__Requirements__
Write the listing out again, all of it, word for word.

__Data extract__

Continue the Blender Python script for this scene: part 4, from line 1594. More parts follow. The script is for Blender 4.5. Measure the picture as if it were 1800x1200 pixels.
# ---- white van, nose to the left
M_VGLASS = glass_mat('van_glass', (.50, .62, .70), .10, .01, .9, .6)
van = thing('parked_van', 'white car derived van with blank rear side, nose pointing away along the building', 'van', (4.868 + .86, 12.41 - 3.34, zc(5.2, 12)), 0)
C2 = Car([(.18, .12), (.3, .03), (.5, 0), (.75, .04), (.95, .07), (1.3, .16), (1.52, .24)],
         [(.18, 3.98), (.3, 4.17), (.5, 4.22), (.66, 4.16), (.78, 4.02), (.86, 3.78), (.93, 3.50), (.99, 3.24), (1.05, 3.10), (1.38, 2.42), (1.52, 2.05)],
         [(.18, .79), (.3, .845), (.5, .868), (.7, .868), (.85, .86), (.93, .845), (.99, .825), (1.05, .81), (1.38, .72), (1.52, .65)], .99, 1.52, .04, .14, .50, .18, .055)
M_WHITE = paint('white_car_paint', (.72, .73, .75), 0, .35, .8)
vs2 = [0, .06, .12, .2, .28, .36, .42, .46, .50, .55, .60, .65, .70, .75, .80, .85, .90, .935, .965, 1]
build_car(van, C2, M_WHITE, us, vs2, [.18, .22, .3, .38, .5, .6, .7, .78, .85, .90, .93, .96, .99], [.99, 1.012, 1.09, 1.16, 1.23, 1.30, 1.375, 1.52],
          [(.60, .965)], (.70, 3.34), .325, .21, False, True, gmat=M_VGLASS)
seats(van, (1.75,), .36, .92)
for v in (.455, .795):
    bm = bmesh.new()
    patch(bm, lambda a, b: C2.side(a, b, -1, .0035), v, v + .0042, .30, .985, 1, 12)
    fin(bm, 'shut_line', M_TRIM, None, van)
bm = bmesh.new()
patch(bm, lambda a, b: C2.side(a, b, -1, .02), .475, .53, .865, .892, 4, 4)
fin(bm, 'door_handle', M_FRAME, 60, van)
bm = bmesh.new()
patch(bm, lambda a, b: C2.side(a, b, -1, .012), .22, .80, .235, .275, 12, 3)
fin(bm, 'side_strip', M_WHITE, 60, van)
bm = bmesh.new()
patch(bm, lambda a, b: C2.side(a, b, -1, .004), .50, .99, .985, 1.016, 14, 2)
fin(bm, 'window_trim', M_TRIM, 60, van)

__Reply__
Continue the Blender Python script for this scene: part 4, from line 1594. More parts follow. The script is for Blender 4.5. Measure the picture as if it were 1800x1200 pixels.
# ---- white van, nose to the left
M_VGLASS = glass_mat('van_glass', (.50, .62, .70), .10, .01, .9, .6)
van = thing('parked_van', 'white car derived van with blank rear side, nose pointing away along the building', 'van', (4.868 + .86, 12.41 - 3.34, zc(5.2, 12)), 0)
C2 = Car([(.18, .12), (.3, .03), (.5, 0), (.75, .04), (.95, .07), (1.3, .16), (1.52, .24)],
         [(.18, 3.98), (.3, 4.17), (.5, 4.22), (.66, 4.16), (.78, 4.02), (.86, 3.78), (.93, 3.50), (.99, 3.24), (1.05, 3.10), (1.38, 2.42), (1.52, 2.05)],
         [(.18, .79), (.3, .845), (.5, .868), (.7, .868), (.85, .86), (.93, .845), (.99, .825), (1.05, .81), (1.38, .72), (1.52, .65)], .99, 1.52, .04, .14, .50, .18, .055)
M_WHITE = paint('white_car_paint', (.72, .73, .75), 0, .35, .8)
vs2 = [0, .06, .12, .2, .28, .36, .42, .46, .50, .55, .60, .65, .70, .75, .80, .85, .90, .935, .965, 1]
build_car(van, C2, M_WHITE, us, vs2, [.18, .22, .3, .38, .5, .6, .7, .78, .85, .90, .93, .96, .99], [.99, 1.012, 1.09, 1.16, 1.23, 1.30, 1.375, 1.52],
          [(.60, .965)], (.70, 3.34), .325, .21, False, True, gmat=M_VGLASS)
seats(van, (1.75,), .36, .92)
for v in (.455, .795):
    bm = bmesh.new()
    patch(bm, lambda a, b: C2.side(a, b, -1, .0035), v, v + .0042, .30, .985, 1, 12)
    fin(bm, 'shut_line', M_TRIM, None, van)
bm = bmesh.new()
patch(bm, lambda a, b: C2.side(a, b, -1, .02), .475, .53, .865, .892, 4, 4)
fin(bm, 'door_handle', M_FRAME, 60, van)
bm = bmesh.new()
patch(bm, lambda a, b: C2.side(a, b, -1, .012), .22, .80, .235, .275, 12, 3)
fin(bm, 'side_strip', M_WHITE, 60, van)
bm = bmesh.new()
patch(bm, lambda a, b: C2.side(a, b, -1, .004), .50, .99, .985, 1.016, 14, 2)
fin(bm, 'window_trim', M_TRIM, 60, van)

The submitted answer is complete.